COLLECTED MATERIAL:
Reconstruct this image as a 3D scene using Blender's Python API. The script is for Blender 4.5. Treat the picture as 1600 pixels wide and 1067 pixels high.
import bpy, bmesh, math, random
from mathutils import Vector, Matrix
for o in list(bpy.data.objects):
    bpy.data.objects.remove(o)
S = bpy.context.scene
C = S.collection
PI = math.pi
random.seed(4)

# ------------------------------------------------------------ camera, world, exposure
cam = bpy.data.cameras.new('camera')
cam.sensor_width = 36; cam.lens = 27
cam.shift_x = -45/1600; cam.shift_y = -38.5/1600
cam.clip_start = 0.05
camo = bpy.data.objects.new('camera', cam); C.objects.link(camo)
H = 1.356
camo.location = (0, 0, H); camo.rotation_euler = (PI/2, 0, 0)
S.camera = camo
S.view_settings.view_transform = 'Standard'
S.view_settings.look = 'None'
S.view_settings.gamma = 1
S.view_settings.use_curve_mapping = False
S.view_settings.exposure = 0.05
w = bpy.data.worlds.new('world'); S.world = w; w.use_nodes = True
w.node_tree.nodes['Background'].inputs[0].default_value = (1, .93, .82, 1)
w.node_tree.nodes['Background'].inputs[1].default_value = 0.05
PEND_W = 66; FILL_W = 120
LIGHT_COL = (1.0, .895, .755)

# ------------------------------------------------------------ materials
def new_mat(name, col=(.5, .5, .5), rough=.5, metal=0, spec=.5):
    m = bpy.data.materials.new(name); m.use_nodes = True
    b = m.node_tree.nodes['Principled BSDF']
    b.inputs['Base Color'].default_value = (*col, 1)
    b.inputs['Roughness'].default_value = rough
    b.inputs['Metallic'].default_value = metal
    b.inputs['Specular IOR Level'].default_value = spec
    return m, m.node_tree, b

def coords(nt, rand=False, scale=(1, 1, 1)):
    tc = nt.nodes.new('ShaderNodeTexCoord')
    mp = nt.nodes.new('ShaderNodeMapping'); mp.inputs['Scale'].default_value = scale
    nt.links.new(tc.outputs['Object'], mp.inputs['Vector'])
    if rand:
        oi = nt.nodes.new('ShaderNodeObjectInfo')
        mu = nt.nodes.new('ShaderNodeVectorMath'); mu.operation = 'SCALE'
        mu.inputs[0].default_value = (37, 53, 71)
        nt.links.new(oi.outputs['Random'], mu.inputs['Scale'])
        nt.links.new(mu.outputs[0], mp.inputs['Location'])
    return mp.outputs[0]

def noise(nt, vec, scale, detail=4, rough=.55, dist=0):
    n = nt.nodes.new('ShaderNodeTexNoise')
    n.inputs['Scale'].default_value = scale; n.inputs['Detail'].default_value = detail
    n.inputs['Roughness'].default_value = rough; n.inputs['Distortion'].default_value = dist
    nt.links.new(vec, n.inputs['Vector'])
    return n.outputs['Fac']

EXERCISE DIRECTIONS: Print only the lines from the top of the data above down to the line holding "random.seed(4)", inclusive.

PROBLEM SOLUTION:
Reconstruct this image as a 3D scene using Blender's Python API. The script is for Blender 4.5. Treat the picture as 1600 pixels wide and 1067 pixels high.
import bpy, bmesh, math, random
from mathutils import Vector, Matrix
for o in list(bpy.data.objects):
    bpy.data.objects.remove(o)
S = bpy.context.scene
C = S.collection
PI = math.pi
random.seed(4)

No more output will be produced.